Tous les mois, la crèche propose d’acheter des photographies prises durant la journée. Ce système m’avait fait râler au début, mais en fait avoir des photographies de son enfant montrant ce qui se passe dans la journée est plutôt rigolo. On en a acheté qu’une fois, la qualité n’étant pas très bonne. Mais tous les premiers du mois, on se rue sur le site pour voir les photographies du mois précédent. 

La grande question… Crèche ou maternelle japonaise ?

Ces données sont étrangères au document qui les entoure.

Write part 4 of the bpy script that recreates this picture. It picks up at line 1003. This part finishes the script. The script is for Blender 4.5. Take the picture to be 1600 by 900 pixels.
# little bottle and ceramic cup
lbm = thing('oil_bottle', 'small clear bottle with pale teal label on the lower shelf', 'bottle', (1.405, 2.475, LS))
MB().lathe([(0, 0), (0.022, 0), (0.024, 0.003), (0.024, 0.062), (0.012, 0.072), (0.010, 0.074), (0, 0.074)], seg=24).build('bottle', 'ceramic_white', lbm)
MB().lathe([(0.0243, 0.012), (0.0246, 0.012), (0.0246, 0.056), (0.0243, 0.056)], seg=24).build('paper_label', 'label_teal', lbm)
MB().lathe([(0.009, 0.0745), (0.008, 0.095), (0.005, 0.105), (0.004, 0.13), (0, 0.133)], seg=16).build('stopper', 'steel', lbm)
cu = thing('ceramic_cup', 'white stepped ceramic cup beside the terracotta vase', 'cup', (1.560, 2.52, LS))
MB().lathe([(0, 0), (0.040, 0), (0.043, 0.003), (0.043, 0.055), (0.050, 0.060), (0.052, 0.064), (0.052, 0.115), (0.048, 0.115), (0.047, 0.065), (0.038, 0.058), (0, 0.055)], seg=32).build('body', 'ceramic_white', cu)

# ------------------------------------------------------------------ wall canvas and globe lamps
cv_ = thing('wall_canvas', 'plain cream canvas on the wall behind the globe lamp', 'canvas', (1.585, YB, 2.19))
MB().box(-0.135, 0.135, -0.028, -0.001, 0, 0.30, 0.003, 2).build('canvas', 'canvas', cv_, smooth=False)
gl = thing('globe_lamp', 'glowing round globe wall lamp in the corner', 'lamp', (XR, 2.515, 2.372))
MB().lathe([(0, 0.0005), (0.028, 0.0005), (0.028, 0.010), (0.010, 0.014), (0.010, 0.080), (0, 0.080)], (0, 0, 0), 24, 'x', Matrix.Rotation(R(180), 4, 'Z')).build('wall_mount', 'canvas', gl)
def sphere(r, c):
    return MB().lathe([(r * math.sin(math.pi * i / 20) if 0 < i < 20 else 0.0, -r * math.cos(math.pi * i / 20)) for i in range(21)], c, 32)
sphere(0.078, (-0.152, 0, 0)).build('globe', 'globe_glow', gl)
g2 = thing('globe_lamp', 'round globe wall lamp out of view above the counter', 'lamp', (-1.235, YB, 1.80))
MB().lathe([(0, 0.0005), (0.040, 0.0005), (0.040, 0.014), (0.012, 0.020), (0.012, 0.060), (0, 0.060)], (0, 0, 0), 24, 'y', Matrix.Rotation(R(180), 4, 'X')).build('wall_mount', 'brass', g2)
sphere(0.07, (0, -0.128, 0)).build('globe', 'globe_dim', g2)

Nous n’avons pas encore tranché, encore que je penche pour garder la crèche. La maternelle offre plus de structure d’apprentissage, mais des horaires de garde bien plus embêtants pour des parents travaillant à temps plein. La maternelle la plus proche de chez nous est catholique, ce qui ne convient pas du tout à mon mari. Et si nous envisageons une maternelle internationale française, il faut compter près d’un million de yen l’année (et 25 minutes de marche pour nous y rendre). De quoi préférer garder sa petite crèche familiale et préparer l’entrée au primaire avec des petites classes en plus !

 

 

 

 

 

One Reply to “La crèche japonaise : quel bonheur !”

  • Véronique

    Bonjour Amélie,
    Je crois que le choix est vite fait compte tenu de tous les paramètres.
    Merci de nous décrire un Japon plus confidentiel que celui que l’on peut trouver habituellement.